A state law allowing casinos, passed late last year, set up a short timeline that required tribes to identify and if necessary buy land, gain community approval for a casino and negotiate license terms with the state. The Vineyard Wampanoags put in a formal request in March with Governor Patrick to begin negotiations. The governor requested more information, and a series of letters followed. There are three parcels of land under consideration by the tribe to build a casino; in Lakeville, Freetown and Fall River. Referendum votes have been scheduled in all three towns for May, and meetings with local officials to unveil financial backers are scheduled for the coming weeks.
In a purchase and sale agreement sent to the state on April 17 and obtained by the Gazette, the purchase price for two parcels totalling 514 acres of land in the towns of Lakeville and Freetown is $15 million.
Two weeks ago the tribe announced through a new Web site plans to possibly build a casino on land it owns in trust in Aquinnah. The chairman of the Aquinnah selectman has asked town counsel Ronald H. Rappaport for an opinion on whether this would be allowed. Mr. Rappaport said he believes the landmark 2004 state Supreme Judicial Court case that found the tribe had waived part of its sovereignty when it signed a settlement agreement with the town and is bound to follow state and local zoning laws, means a casino cannot be built on trust lands in Aquinnah.
Meanwhile, there are sharply differing views of the extent to which the state can control gaming on tribal land in Aquinnah and other land the tribe may acquire on the mainland. The dispute is based on different interpretations of the 1983 settlement agreement that led to federal recognition of the tribe, as well as federal Indian law and court cases involving other tribes.
The contrary views first surfaced in 1997, when the tribe was pursuing an ultimately unsuccessful effort to develop a casino in Fall River. After the Massachusetts attorney general’s office issued an opinion that the state had the right to regulate or even prohibit gambling on land the tribe acquired after 1983, a lawyer for the U.S. Interior Department issued a contradictory opinion. Responding to a request from the tribe for guidance, the Interior Department concluded in 1997 that the tribe would be eligible to conduct gaming on tribal lands outside of Aquinnah, provided that it otherwise followed the requirements of the federal Indian Gaming Regulatory Act (IGRA).
Because the two opinions were focused on the potential for a casino in Fall River, neither specifically addresses the tribe’s right to build a casino on existing tribal lands on the Vineyard, but even the Interior Department’s opinion, which is otherwise favorable to the tribe, suggests that it could not.

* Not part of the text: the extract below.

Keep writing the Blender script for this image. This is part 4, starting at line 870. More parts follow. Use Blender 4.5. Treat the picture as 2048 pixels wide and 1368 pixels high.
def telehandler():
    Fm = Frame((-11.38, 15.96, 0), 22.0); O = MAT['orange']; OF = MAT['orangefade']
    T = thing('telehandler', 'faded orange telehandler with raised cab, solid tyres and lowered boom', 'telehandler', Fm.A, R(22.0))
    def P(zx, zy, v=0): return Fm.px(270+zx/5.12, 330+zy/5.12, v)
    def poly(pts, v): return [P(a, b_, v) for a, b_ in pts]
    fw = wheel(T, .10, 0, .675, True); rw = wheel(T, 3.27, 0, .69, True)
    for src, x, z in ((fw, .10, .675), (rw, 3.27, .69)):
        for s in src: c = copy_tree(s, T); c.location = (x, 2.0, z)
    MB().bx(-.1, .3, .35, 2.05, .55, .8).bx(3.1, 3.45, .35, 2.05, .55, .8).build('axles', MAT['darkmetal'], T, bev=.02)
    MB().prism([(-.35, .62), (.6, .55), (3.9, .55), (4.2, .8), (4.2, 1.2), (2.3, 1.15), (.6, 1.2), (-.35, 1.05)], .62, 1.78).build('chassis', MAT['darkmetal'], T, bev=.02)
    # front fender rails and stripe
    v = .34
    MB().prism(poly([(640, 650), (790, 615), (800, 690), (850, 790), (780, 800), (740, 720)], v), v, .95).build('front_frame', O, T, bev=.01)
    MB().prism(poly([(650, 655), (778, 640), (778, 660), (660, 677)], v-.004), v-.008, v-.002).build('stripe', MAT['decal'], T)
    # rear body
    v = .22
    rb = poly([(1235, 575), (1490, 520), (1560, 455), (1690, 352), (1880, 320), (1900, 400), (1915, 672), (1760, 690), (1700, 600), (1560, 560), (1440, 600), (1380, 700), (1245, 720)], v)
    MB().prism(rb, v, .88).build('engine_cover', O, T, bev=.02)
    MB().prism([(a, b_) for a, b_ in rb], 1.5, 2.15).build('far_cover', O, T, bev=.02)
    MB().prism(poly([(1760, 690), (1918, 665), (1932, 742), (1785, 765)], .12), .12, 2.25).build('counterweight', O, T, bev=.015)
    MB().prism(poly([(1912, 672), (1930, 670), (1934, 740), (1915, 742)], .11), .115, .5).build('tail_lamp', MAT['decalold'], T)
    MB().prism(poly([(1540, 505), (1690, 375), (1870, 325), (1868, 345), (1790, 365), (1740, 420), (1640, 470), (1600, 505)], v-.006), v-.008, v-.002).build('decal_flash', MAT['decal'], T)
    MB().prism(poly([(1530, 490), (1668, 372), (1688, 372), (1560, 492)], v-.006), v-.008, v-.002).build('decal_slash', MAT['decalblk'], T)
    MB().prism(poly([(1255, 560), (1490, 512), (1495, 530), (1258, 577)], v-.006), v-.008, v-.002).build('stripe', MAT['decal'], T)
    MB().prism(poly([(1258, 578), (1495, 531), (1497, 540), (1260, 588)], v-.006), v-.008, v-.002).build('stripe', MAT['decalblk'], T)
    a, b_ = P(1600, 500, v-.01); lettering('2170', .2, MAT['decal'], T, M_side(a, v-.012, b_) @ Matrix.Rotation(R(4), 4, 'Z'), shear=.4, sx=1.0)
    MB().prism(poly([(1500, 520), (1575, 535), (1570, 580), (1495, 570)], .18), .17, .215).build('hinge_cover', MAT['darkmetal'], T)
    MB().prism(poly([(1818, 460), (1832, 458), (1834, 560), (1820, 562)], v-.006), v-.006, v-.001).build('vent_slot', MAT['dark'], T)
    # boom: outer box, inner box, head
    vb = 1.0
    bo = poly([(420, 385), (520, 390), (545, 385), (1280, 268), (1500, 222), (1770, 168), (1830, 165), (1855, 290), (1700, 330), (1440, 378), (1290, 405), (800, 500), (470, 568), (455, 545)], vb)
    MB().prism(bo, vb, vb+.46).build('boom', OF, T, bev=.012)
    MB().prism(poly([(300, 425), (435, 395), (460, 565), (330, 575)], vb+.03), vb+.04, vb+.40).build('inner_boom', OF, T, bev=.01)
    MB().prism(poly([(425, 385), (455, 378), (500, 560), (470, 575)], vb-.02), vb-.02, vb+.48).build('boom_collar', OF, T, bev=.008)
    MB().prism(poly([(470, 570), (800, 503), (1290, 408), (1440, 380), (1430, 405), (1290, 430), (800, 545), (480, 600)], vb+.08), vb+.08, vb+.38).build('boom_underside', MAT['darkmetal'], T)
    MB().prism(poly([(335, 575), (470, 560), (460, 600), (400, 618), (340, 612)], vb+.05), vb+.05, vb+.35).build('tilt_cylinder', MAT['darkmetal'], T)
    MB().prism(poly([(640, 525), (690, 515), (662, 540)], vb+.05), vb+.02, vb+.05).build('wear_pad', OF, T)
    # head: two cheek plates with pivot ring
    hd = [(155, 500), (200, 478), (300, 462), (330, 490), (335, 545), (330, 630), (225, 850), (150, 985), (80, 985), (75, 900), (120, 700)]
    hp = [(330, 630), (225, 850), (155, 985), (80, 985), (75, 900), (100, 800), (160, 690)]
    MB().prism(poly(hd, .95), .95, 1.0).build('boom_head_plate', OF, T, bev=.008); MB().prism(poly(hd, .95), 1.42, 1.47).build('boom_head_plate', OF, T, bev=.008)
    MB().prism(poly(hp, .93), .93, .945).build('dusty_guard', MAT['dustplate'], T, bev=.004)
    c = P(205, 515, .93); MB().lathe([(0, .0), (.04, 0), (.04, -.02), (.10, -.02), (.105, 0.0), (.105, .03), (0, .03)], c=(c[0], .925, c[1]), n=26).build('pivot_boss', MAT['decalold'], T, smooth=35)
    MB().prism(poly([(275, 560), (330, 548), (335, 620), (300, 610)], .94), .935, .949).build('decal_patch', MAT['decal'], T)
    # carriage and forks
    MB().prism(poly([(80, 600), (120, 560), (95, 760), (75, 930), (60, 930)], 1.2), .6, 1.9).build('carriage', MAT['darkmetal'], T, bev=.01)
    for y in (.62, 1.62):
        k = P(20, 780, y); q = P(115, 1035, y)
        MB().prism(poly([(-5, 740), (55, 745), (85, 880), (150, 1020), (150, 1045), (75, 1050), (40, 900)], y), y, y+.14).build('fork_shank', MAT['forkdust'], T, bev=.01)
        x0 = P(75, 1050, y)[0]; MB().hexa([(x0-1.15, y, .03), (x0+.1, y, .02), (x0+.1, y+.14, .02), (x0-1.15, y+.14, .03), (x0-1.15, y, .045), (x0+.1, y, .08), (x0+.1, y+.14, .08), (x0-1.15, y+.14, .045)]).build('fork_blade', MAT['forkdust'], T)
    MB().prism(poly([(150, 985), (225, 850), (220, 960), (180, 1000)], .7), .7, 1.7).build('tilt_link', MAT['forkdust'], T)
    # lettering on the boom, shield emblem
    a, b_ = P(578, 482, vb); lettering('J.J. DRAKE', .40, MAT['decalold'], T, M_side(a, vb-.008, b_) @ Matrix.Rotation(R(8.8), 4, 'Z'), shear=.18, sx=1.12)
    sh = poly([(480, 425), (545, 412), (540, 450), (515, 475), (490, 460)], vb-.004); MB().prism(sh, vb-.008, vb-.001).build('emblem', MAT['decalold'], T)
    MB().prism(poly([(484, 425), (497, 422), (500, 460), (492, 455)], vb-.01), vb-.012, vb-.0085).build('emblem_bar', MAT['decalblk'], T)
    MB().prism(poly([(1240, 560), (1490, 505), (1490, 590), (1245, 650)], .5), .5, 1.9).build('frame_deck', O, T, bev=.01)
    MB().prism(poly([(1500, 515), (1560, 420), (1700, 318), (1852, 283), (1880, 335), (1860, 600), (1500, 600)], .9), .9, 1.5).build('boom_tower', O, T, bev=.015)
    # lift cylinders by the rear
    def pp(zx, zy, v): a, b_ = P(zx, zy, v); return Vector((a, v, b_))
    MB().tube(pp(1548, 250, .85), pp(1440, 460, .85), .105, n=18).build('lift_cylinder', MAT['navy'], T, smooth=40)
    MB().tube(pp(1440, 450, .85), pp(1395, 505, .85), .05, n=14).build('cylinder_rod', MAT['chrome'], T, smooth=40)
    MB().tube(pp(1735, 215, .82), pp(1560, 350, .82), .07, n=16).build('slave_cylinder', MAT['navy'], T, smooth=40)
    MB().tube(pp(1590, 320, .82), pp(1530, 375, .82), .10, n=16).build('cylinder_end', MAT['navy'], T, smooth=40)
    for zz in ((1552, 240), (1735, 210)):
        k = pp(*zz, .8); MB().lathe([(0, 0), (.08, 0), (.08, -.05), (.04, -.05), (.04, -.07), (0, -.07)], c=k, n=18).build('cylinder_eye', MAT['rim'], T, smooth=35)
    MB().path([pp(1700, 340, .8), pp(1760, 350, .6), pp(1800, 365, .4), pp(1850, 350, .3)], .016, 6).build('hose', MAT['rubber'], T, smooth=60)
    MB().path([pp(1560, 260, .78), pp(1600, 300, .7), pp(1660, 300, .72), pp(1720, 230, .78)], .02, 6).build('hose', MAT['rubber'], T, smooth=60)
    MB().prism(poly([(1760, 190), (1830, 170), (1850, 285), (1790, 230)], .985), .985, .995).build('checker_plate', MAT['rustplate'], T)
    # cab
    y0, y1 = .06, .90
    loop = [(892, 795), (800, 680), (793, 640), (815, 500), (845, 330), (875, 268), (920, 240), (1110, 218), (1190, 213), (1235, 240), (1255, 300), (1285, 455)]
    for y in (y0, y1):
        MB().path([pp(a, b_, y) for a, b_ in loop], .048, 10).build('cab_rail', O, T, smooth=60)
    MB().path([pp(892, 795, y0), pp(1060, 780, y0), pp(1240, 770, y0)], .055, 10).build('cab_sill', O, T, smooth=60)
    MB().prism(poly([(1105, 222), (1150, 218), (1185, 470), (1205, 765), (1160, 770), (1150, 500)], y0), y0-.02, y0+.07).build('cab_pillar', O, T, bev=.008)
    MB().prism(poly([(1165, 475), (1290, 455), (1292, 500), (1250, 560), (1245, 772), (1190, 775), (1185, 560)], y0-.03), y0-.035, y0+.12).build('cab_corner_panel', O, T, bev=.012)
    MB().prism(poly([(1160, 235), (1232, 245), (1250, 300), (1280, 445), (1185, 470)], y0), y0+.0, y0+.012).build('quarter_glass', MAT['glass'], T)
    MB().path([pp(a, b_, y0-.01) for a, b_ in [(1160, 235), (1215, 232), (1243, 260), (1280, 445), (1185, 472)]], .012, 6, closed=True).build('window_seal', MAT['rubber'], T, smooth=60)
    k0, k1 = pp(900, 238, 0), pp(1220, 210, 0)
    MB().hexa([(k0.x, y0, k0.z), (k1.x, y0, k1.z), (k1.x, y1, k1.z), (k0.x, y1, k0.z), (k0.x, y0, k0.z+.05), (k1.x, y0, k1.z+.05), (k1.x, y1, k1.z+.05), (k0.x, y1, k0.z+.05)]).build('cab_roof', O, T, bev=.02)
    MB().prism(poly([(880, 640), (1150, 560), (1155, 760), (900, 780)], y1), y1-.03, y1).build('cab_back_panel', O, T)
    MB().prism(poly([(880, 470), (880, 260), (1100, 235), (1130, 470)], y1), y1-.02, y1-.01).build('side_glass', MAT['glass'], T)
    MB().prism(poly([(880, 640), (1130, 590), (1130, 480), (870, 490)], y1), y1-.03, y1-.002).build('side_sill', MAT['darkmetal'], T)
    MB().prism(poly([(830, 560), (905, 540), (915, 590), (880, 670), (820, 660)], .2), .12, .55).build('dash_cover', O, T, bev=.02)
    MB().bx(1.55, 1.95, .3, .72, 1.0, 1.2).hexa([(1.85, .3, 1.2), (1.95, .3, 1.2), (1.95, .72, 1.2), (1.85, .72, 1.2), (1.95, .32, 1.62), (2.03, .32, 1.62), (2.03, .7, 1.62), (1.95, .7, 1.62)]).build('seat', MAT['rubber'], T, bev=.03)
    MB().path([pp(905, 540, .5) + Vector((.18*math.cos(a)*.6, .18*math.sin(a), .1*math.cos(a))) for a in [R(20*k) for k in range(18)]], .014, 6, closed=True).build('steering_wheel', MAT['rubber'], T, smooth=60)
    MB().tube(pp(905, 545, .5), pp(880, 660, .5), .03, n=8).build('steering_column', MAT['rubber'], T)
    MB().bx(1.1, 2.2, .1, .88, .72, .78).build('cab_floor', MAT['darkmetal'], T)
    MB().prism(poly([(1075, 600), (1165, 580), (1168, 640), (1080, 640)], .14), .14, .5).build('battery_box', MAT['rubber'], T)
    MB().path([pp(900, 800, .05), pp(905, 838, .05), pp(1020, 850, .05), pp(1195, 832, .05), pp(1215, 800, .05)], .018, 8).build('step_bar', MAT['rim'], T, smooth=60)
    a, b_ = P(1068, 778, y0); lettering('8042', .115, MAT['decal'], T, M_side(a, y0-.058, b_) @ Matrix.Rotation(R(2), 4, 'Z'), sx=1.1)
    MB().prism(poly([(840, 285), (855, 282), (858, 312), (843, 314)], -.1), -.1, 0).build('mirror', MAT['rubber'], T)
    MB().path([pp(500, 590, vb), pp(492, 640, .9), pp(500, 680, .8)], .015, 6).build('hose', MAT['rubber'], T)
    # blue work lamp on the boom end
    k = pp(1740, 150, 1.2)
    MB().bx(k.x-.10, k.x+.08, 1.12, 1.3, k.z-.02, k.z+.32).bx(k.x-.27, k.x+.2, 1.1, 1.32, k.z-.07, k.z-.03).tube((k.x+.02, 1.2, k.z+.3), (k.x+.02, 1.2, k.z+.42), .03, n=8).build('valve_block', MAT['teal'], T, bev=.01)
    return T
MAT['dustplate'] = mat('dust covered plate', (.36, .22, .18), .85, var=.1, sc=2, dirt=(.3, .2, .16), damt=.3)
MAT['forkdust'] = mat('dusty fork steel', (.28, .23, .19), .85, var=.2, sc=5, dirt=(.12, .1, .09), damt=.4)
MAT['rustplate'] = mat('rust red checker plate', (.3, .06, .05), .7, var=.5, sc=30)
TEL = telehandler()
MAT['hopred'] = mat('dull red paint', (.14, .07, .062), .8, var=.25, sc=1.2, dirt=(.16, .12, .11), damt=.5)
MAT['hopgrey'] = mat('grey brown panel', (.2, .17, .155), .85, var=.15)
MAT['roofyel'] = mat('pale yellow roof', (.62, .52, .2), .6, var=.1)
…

In her e-mail Mrs. Andrews-Maltais highlights this dispute and underscores the tribe’s intention to challenge the matter at the federal level, even when it comes to the tribe’s rights on the Vineyard. “IGRA, not state law, governs gaming on Aquinnah’s existing trust lands,” she wrote.
She also wrote: “If the governor refuses to negotiate, IGRA provides for specific remedies that we will pursue in federal court.”